**Information shown**:
____

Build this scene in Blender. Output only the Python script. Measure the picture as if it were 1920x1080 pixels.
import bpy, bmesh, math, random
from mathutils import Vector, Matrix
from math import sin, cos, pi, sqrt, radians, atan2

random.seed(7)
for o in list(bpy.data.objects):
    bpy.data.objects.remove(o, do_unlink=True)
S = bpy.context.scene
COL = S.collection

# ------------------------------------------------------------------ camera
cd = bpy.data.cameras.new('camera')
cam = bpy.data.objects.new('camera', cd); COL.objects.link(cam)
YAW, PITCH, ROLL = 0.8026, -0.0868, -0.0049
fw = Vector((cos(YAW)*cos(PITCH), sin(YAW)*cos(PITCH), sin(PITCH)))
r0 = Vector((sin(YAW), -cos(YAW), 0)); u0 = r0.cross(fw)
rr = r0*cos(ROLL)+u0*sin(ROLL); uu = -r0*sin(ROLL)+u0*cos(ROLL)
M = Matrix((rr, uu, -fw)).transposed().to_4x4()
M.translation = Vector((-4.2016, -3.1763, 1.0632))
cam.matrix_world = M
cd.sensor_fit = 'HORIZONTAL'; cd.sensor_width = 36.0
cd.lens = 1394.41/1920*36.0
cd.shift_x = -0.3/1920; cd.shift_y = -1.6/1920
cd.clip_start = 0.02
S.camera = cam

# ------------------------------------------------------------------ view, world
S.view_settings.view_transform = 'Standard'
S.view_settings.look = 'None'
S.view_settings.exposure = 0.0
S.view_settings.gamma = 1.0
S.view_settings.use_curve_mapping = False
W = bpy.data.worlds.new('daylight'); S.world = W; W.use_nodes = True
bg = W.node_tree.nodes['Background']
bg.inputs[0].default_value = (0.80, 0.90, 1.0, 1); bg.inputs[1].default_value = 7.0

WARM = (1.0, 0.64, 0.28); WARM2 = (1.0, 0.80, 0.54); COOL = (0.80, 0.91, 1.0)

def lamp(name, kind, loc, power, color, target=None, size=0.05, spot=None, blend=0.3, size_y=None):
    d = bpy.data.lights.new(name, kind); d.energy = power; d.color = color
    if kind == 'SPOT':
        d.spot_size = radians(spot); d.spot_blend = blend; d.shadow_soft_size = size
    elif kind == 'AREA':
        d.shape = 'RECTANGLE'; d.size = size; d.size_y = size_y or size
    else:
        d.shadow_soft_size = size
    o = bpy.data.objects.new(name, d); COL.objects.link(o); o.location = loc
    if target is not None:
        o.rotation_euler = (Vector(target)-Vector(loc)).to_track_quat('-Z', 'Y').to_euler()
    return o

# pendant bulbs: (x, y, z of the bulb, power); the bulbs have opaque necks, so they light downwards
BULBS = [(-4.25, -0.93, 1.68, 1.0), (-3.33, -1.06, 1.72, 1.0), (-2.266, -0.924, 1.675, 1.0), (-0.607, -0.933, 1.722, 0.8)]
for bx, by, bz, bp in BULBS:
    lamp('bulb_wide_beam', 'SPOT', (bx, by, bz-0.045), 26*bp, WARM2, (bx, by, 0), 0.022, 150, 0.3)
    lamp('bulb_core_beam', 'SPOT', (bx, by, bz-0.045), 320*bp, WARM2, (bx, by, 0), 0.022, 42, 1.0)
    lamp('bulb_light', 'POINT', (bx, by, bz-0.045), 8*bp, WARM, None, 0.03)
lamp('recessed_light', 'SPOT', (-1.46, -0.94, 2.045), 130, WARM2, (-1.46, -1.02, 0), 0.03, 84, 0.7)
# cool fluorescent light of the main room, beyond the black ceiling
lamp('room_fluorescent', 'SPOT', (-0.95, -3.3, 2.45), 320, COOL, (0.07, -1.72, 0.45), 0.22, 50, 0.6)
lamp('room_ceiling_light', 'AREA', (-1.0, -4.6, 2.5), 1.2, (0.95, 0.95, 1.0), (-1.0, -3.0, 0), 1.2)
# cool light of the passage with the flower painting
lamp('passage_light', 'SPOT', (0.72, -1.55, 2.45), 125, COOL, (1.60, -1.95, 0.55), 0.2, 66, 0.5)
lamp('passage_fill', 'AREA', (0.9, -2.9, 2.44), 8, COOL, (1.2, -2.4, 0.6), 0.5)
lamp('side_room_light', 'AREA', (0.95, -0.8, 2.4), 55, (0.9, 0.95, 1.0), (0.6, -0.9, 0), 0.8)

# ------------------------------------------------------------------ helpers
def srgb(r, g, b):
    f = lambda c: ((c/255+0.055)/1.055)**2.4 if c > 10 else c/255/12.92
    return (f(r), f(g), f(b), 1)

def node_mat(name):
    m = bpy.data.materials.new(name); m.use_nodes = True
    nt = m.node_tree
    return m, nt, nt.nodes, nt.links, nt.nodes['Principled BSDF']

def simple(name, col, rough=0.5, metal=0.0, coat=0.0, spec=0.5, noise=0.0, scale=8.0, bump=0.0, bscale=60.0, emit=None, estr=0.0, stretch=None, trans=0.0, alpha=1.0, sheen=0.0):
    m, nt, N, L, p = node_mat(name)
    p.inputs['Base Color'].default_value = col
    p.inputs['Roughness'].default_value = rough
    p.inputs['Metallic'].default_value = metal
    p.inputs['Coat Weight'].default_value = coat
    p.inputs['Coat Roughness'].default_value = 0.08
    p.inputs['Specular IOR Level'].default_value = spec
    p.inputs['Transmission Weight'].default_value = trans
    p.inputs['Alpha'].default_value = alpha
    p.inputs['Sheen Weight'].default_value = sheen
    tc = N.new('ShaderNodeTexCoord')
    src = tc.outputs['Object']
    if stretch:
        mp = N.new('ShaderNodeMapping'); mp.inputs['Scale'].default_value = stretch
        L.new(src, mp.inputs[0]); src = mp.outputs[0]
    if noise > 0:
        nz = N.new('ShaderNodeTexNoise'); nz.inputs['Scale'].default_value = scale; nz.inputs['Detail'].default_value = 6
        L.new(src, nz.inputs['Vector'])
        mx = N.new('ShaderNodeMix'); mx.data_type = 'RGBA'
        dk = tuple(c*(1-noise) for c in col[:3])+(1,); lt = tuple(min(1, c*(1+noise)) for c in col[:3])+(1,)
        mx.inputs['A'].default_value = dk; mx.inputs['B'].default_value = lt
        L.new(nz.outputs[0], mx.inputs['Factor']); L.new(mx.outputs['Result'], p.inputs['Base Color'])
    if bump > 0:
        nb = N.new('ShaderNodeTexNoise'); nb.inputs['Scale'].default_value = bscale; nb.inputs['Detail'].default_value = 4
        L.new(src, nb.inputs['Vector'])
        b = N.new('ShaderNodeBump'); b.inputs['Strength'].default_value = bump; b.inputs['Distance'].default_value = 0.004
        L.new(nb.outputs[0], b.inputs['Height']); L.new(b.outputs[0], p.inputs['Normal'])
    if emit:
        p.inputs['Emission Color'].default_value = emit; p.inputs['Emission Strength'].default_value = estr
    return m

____

**What you have to do**: From the first line of the listing above to the line with "COL = S.collection", please transcribe each line exactly, both ends included, and nothing beyond that.

**Response**:
Build this scene in Blender. Output only the Python script. Measure the picture as if it were 1920x1080 pixels.
import bpy, bmesh, math, random
from mathutils import Vector, Matrix
from math import sin, cos, pi, sqrt, radians, atan2

random.seed(7)
for o in list(bpy.data.objects):
    bpy.data.objects.remove(o, do_unlink=True)
S = bpy.context.scene
COL = S.collection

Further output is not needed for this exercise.